A keen admirer of pre-war German culture, particularly its opera and films, he has frequently expressed the view that the UK should not have declared war on Germany in 1939, because the Nazis had no quarrel with this country. In 1990, he criticised Thatcher for her ambiguous attitude to the reunification of Germany. He called for Germany to be restored to its 1938 borders, which would have involved absorbing a large part of what is now Poland. “Poland asked for it from 1919 onwards,” he claimed in one post on Facebook.
He has called the Nuremburg trials of leading Nazis a “farce… without an ounce of legitimacy” and has claimed that those who ordered the bombing Potsdam should be tried as war criminals.
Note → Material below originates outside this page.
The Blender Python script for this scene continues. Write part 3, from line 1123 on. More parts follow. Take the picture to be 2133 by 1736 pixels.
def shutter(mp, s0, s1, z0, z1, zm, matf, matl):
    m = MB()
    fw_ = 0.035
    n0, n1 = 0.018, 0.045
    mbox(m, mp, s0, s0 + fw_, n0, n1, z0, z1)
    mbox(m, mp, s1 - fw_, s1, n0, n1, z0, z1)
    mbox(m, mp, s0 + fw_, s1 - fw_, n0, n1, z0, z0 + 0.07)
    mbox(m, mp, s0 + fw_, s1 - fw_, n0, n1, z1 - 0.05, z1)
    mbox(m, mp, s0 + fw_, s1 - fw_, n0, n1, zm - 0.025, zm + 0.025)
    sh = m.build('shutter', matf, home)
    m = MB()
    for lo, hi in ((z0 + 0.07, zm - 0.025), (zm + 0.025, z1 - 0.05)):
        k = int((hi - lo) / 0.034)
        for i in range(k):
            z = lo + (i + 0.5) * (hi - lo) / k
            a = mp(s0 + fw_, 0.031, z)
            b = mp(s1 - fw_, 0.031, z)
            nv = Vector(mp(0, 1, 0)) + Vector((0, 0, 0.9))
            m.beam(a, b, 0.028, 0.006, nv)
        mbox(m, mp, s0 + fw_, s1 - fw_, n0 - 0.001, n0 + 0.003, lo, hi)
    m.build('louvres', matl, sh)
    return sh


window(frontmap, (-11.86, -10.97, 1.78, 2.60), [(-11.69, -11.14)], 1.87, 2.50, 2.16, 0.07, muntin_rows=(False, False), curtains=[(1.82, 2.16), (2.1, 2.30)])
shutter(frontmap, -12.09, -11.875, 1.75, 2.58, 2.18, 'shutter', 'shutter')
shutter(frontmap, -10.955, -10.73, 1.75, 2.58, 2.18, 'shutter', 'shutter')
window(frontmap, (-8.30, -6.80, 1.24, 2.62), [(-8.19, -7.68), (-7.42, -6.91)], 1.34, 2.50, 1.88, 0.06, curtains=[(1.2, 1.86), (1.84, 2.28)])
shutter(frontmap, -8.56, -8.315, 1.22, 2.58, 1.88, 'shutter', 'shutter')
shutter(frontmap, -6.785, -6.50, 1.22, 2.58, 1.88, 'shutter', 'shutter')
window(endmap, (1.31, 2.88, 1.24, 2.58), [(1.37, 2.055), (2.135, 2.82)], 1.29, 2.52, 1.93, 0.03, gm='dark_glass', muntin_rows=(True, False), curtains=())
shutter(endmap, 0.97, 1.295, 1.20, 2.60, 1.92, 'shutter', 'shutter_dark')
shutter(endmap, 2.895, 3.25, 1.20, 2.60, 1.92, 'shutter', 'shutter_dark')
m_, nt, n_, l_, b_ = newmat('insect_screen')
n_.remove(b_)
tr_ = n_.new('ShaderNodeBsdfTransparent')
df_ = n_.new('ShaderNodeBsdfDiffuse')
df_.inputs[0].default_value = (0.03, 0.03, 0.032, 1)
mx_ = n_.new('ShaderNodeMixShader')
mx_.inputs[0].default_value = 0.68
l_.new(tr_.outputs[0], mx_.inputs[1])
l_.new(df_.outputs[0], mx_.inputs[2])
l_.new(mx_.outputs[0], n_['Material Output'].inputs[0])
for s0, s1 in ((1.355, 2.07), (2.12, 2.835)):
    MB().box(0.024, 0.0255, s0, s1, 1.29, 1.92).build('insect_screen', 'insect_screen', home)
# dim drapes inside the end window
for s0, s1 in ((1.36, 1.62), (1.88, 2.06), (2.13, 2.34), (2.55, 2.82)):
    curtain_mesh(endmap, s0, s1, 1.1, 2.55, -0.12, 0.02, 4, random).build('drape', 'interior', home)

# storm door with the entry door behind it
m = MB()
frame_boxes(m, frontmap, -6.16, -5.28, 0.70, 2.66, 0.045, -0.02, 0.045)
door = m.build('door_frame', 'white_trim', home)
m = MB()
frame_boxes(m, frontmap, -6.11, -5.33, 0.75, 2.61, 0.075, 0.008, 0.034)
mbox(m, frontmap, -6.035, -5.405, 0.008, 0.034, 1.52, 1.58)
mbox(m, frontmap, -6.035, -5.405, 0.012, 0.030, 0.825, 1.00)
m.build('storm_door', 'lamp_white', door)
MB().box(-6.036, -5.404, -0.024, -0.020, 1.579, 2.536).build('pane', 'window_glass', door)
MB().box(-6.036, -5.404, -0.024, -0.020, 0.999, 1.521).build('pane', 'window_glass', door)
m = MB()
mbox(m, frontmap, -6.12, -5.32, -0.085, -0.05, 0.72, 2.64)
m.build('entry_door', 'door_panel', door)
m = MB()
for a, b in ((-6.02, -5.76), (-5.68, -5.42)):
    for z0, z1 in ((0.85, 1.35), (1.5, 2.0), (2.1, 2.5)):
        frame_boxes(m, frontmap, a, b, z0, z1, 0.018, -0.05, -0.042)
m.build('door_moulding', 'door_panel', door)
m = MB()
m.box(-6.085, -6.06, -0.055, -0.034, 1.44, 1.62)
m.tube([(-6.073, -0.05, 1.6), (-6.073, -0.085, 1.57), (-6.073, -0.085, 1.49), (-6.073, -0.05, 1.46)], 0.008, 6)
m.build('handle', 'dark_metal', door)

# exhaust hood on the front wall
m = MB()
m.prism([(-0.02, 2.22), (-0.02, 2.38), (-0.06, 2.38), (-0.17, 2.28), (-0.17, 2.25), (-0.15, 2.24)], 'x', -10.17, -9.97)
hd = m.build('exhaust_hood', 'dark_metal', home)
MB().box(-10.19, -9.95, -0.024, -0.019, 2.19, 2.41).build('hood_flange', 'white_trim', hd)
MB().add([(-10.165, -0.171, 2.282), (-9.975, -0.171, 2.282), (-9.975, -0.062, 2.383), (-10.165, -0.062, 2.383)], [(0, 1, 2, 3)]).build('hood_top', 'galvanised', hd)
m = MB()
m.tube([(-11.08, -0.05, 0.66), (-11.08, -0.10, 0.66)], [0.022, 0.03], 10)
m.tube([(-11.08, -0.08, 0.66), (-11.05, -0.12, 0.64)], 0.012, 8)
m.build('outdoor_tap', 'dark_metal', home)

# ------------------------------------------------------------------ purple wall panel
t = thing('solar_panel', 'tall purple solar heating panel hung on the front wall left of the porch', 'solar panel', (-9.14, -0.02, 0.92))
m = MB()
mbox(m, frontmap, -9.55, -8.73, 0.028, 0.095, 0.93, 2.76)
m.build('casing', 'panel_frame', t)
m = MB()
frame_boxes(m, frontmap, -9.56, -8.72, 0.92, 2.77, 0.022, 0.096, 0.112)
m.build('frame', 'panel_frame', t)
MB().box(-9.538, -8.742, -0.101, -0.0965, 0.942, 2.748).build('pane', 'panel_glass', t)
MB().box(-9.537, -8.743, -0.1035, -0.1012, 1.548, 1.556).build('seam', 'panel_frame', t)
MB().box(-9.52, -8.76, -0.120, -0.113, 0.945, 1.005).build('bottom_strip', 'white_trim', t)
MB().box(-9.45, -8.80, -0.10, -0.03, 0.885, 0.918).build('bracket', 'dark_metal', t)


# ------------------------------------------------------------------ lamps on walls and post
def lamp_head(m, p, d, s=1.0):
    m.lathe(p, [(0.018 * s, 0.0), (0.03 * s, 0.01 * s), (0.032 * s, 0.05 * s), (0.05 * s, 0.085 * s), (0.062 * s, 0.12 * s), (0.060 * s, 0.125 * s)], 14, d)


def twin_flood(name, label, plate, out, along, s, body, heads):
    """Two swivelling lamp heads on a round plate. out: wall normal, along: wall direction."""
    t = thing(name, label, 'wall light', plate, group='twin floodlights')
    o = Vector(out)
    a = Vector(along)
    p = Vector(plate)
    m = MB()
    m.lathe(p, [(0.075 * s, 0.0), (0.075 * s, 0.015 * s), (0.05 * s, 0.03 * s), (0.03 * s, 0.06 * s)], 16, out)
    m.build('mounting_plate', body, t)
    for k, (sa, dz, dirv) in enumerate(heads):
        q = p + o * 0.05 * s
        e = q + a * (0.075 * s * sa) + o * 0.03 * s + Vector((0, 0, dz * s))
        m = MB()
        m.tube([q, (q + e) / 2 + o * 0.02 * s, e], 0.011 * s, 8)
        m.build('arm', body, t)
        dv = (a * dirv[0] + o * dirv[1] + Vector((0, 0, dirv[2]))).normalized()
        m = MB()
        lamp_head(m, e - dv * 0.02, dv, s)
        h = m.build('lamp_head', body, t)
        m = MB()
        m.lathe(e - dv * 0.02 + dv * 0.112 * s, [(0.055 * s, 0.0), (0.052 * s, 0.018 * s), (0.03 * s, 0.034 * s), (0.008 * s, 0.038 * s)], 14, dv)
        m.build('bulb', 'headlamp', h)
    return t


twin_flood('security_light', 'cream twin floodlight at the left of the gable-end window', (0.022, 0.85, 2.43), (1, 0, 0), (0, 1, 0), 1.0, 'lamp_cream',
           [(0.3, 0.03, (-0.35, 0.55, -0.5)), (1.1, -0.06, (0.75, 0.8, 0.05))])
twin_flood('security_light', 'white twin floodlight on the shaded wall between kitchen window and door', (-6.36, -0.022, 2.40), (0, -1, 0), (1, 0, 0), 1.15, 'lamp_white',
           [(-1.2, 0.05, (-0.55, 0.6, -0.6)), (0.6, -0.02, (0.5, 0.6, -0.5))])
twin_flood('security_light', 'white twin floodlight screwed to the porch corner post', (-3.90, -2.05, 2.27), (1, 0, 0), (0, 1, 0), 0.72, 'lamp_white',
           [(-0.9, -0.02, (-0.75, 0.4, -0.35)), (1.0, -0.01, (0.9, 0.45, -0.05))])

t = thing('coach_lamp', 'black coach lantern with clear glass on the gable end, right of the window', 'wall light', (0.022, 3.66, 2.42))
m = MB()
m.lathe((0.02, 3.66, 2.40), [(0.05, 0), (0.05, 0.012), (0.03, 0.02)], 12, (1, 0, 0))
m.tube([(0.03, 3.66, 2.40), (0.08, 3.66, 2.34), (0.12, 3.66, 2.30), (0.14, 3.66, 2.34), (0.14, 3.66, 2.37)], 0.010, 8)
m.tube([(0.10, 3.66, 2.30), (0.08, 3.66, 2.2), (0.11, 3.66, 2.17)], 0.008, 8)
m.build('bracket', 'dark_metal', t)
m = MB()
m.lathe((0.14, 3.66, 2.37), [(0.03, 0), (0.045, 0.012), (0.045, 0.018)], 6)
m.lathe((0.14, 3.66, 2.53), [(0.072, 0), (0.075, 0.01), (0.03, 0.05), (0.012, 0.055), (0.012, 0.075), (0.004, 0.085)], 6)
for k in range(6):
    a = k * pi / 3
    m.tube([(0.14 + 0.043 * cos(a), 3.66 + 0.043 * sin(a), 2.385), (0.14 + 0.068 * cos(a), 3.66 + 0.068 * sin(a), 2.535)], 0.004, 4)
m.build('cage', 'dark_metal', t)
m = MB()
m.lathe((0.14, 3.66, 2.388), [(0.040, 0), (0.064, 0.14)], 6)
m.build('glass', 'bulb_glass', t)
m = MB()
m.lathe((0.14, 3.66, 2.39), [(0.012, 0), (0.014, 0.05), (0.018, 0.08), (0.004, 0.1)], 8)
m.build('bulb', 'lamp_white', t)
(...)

But he defended the Luftwaffe’s bombardment of Coventry, saying: “Britain had all its small arms and tanks manufactured at Coventry. If you did not want to be bombed you should not have declared war on a country who had no quarrel with you.”
No holding back: The ‘wit and wisdom’ of Gregory Lauder-Frost
This woman [Doreen Lawrence] has done the British nation no favours whatsoever. If these people don’t like us and want to keep attacking us they should go back to their natural homelands.
The Poles asked for it from 1919 onwards. It was Britain and France who made it a world war, not Hitler.
Basically if you did not want to be bombed you should not have declared war on a country [Germany] who had no quarrel with you.
The barbarians who bombed [Potsdam] right at the very end of the war, serving no purpose whatsoever, should have been tried as war criminals.
The Nuremberg trials were a farce. They were show trials without an ounce of legitimacy.
The Africans never had it so good as when Britain governed their colonies there… We owe Africa nothing whatsoever. It owes us eternal gratitude for lifting it out of barbarism.
This article has been amended to make clear that Gregory Lauder-Frost only holidayed in Zimbabwe; he did not live there as we originally believed. In addition, the original wording of the piece included a reference to Mr Lauder-Frost having accused those who walked out of a meeting of Western Goals as “sympathising with sodomites”. In fact, these words were spoken by the Chairman of the meeting, not by Mr Lauder-Frost.